Books Create Emotional Safety, Even When They Aren’t Easy

Some parents worry that teens should be protected from difficult ideas. But the opposite is often true: books can help teens process difficult ideas in a safe environment where they can think about them, ask questions, and shape their own understanding with the support of adults.

Teens are not children forever, and they are not naive to the existence of sex, drugs, abuse, grief, or mental health challenges. These themes are part of the world they navigate every day on social media, in school hallways, and in conversations with peers. Books give teens a framework for understanding those things, one that acknowledges complexity rather than avoiding it.

Supporting Teens Is About Trust and Preparation

Our perspective as K-12 parents is clear: limits on reading can become silencing when it comes at the expense of our teens’ emotional intelligence and resilience.

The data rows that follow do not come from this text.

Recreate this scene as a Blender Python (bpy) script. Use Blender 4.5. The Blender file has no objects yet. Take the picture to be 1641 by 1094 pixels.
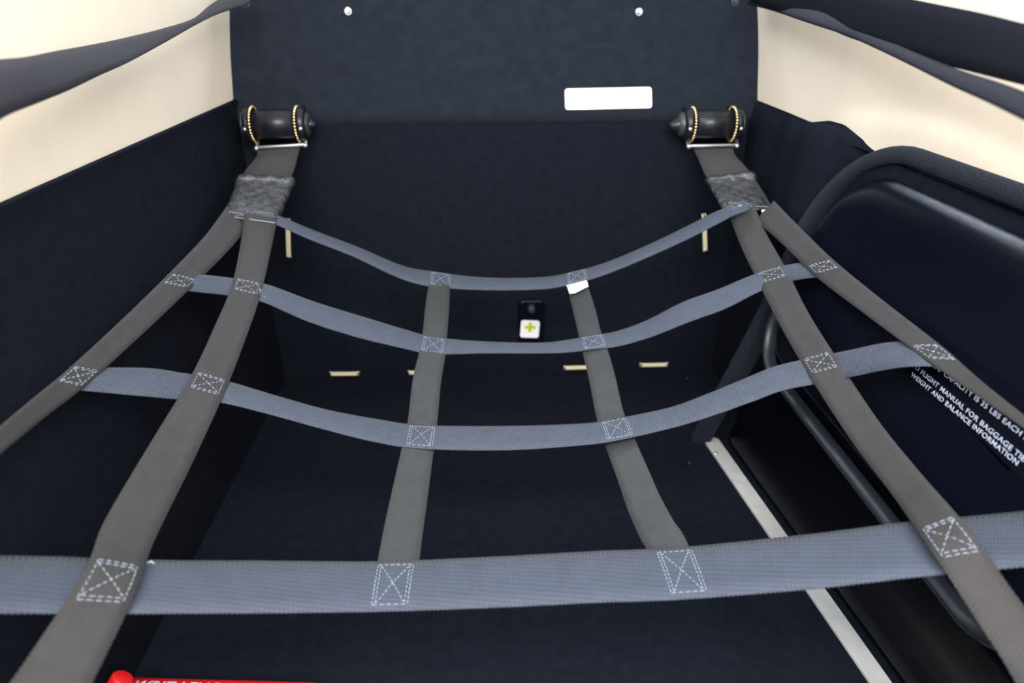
import bpy, bmesh, math, random
from mathutils import Vector, Matrix
random.seed(7)
C = bpy.context.scene.collection
# ------------------------------------------------------------------ camera
PITCH, YAW, FPX, CH = math.radians(27), math.radians(2.8), 1094.0, 0.83
FW = Vector((math.sin(YAW)*math.cos(PITCH), math.cos(YAW)*math.cos(PITCH), -math.sin(PITCH)))
RT = Vector((math.cos(YAW), -math.sin(YAW), 0))
UP = RT.cross(FW)
EYE = Vector((0, 0, CH))
cd = bpy.data.cameras.new('camera'); cam = bpy.data.objects.new('camera', cd); C.objects.link(cam)
cam.location = EYE
cam.rotation_euler = Matrix((RT, UP, -FW)).transposed().to_euler()
cd.sensor_width = 36; cd.lens = 24.0; cd.clip_start = 0.02
cd.dof.use_dof = True; cd.dof.focus_distance = 0.93; cd.dof.aperture_fstop = 3.4
bpy.context.scene.camera = cam
# ------------------------------------------------------------------ light
w = bpy.data.worlds.new('world'); bpy.context.scene.world = w; w.use_nodes = True
bg = w.node_tree.nodes['Background']; bg.inputs[0].default_value = (0.80, 0.89, 1.0, 1); bg.inputs[1].default_value = 1.1

def area(name, loc, target, sx, sy, power, col):
    l = bpy.data.lights.new(name, 'AREA'); l.shape = 'RECTANGLE'; l.size = sx; l.size_y = sy
    l.energy = power; l.color = col
    o = bpy.data.objects.new(name, l); C.objects.link(o); o.location = loc
    o.rotation_euler = (Vector(target)-Vector(loc)).to_track_quat('-Z', 'Y').to_euler()
    return o
area('door_daylight', (0.0, -0.40, 1.45), (0.0, 1.2, 0.55), 1.3, 0.6, 42, (1.0, 0.95, 0.88))
area('side_daylight', (-0.9, 0.30, 1.75), (0.45, 0.8, 0.4), 0.5, 0.5, 9, (0.75, 0.86, 1.0))
area('shoulder_highlight_strip', (0.3, 2.35, 1.95), (0.35, 0.8, 0.4), 1.3, 0.12, 16, (0.78, 0.88, 1.0))  # added strip lamp, out of view, to draw the lid shoulder highlight
vs = bpy.context.scene.view_settings
vs.view_transform = 'Standard'; vs.look = 'None'; vs.gamma = 1; vs.use_curve_mapping = False; vs.exposure = 0.5

# ------------------------------------------------------------------ helpers
def ray(px, py): return FW + RT*((px-820.5)/FPX) + UP*((547-py)/FPX)
def onY(px, py, y): d = ray(px, py); return EYE + d*(y/d.y)
def onX(px, py, x): d = ray(px, py); return EYE + d*(x/d.x)
def onZ(px, py, z=0.0): d = ray(px, py); return EYE + d*((z-CH)/d.z)

def mat(name, col, rough=0.7, metal=0.0, noise=None, bump=None, spec=0.5, sheen=0.0, coords='Object'):
    m = bpy.data.materials.new(name); m.use_nodes = True
    nt = m.node_tree; b = nt.nodes['Principled BSDF']
    b.inputs['Base Color'].default_value = (*col, 1); b.inputs['Roughness'].default_value = rough
    b.inputs['Metallic'].default_value = metal; b.inputs['Specular IOR Level'].default_value = spec
    b.inputs['Sheen Weight'].default_value = sheen
    tc = nt.nodes.new('ShaderNodeTexCoord')
    if noise:
        sc, amt, det = noise
        n = nt.nodes.new('ShaderNodeTexNoise'); n.inputs['Scale'].default_value = sc; n.inputs['Detail'].default_value = det
        nt.links.new(tc.outputs[coords], n.inputs['Vector'])
        r = nt.nodes.new('ShaderNodeValToRGB')
        r.color_ramp.elements[0].position = 0.3; r.color_ramp.elements[1].position = 0.7
        r.color_ramp.elements[0].color = (*[c*(1-amt) for c in col], 1)
        r.color_ramp.elements[1].color = (*[min(1, c*(1+amt)) for c in col], 1)
        nt.links.new(n.outputs['Fac'], r.inputs[0]); nt.links.new(r.outputs[0], b.inputs['Base Color'])
    if bump:
        sc, st, dist = bump
        n = nt.nodes.new('ShaderNodeTexNoise'); n.inputs['Scale'].default_value = sc; n.inputs['Detail'].default_value = 3
        nt.links.new(tc.outputs[coords], n.inputs['Vector'])
        bp = nt.nodes.new('ShaderNodeBump'); bp.inputs['Strength'].default_value = st; bp.inputs['Distance'].default_value = dist
        nt.links.new(n.outputs['Fac'], bp.inputs['Height']); nt.links.new(bp.outputs[0], b.inputs['Normal'])
    return m

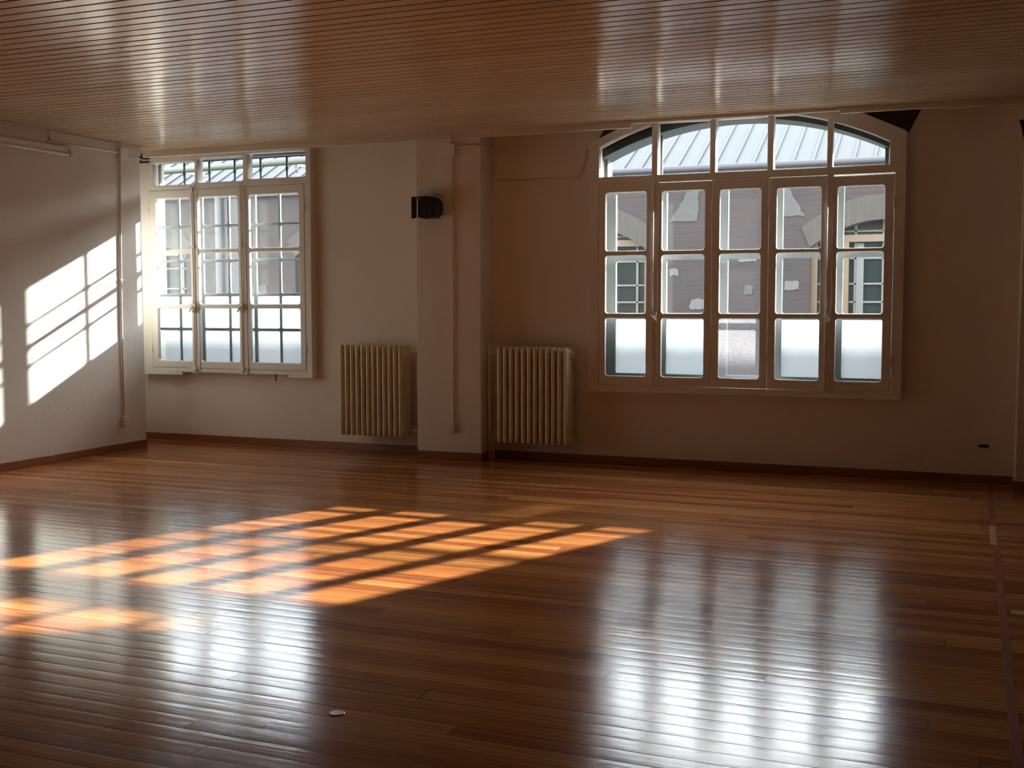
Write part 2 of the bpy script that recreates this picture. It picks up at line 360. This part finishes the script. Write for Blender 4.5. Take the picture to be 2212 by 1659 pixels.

Literature is a place where young people can practice empathy, see themselves reflected, understand others, and prepare for the complexity of real life. Most parents understand this, and that’s why very few opt to set parental limits in the school library when offered.

Bans and restrictions that remove books dealing with tough topics ultimately harm the very teens we want to protect. When laws seek to erase difficult subjects from shelves, we have to work harder as parents to ensure open conversations are happening at home, and advocate to retain access to complex, thought-provoking literature in classrooms and in libraries. That is how we support not only stronger readers, but more thoughtful, compassionate, and prepared adults.

Teens deserve access to books that help them navigate life’s complexities. They don’t need perfect stories. They need honest ones… stories that respect their intelligence, trust their judgment, and give them the tools to understand themselves and the world around them. Removing those stories doesn’t protect them, it abandons them.

Let’s choose literacy over fear. Let’s choose empathy over avoidance. Let’s ensure every teen has the freedom to read their way into understanding, growth, and connection.